# start of Data block
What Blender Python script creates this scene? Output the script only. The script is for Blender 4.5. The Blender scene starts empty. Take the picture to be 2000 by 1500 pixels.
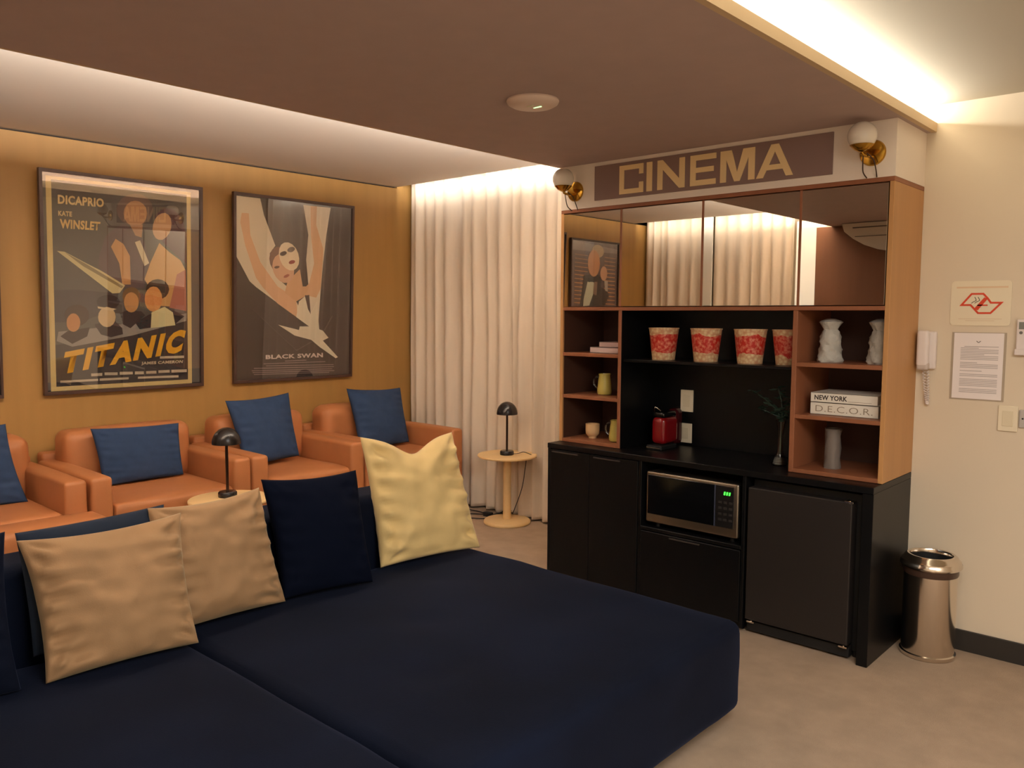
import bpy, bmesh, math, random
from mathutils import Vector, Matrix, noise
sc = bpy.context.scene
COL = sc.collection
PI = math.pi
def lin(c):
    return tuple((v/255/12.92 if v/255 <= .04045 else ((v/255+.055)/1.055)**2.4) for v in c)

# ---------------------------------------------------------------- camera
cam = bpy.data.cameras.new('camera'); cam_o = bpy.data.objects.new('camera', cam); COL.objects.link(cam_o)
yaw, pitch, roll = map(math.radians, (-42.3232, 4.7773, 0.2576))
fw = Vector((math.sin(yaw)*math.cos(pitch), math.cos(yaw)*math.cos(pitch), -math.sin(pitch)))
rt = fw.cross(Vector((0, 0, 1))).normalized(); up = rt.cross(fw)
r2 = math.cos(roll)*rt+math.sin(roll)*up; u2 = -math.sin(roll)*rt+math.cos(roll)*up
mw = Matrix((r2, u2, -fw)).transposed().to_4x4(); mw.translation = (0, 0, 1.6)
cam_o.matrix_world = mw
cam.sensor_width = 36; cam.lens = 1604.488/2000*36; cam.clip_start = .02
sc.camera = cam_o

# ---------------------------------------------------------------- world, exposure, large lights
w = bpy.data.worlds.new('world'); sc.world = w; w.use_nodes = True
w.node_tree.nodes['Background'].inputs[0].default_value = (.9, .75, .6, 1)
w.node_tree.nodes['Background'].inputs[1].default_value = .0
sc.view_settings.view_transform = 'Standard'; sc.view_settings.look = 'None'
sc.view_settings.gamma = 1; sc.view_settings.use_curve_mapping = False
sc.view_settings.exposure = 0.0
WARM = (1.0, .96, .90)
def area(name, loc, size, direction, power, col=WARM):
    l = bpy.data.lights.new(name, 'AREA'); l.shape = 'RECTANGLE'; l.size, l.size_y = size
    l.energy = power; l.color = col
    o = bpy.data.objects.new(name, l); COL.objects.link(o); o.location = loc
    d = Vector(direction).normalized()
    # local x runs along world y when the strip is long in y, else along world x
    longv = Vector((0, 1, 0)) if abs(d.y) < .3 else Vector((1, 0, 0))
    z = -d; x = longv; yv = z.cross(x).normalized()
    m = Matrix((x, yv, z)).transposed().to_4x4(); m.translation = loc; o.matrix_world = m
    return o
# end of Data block
Skip every picture and return the lines above from the top through the one that contains "return tuple((v/255/12.92 if".

What Blender Python script creates this scene? Output the script only. The script is for Blender 4.5. The Blender scene starts empty. Take the picture to be 2000 by 1500 pixels.
import bpy, bmesh, math, random
from mathutils import Vector, Matrix, noise
sc = bpy.context.scene
COL = sc.collection
PI = math.pi
def lin(c):
    return tuple((v/255/12.92 if v/255 <= .04045 else ((v/255+.055)/1.055)**2.4) for v in c)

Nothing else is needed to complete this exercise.